The conservative Cato Institute described Agresti’s analysis as an example of “survey misuse, misdesign, and misinterpretation.” According to Snopes.com, even Richman no longer stands by the original study’s estimates of noncitizen voter participation (which did not stop then–presidential candidate Trump from citing the Richman study in October 2016 as evidence that noncitizens were voting in large numbers). In 2017, more than 200 political scientists and statisticians signed an open letter stating that “the scholarly political science community has generally rejected the findings in the Richman study.”

Who: The Heritage Foundation

What: The right-leaning foundation’s database of voting fraud cases purports to “demonstrate the vulnerabilities in the election system and the many ways in which fraud is committed.” This year, Heritage published videos of seven alleged noncitizens in Georgia admitting to registering and claimed it was evidence that more than 47,000 noncitizens were registered to vote.
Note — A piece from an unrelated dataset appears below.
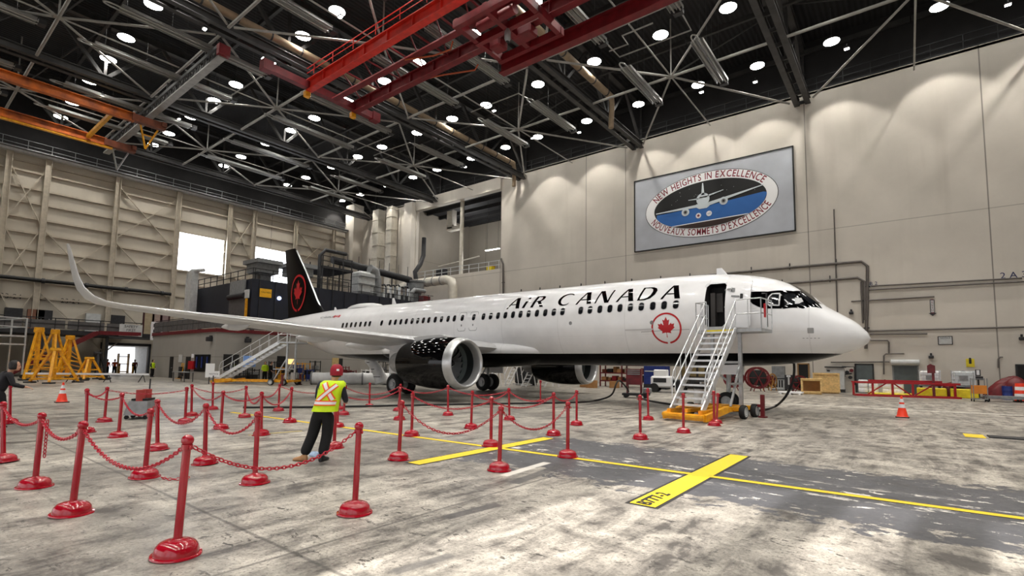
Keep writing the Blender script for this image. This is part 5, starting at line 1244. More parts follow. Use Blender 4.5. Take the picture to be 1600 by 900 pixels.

Result: The actual figures in the database tell the opposite story, reflecting that it found only 24 votes cast by noncitizens over a period of nearly 50 years. Setting aside the absurd math used to extrapolate a claim that tens of thousands of people violated state and federal criminal law from seven individual interactions, the Heritage videos were surreptitiously recorded under false pretenses, and a subsequent investigation by the Georgia Secretary of State revealed that there was no evidence that any of the people shown had registered to vote. At least one of the women recorded said she used a fake name and lied to the people that came to her door claiming they were trying to get her registered to vote in order to try to get them to leave. These desperate attempts to manufacture evidence echo tactics previously used by organizations like Project Veritas and the Public Interest Legal Foundation, both of which have suffered legal consequences as a result of employing them.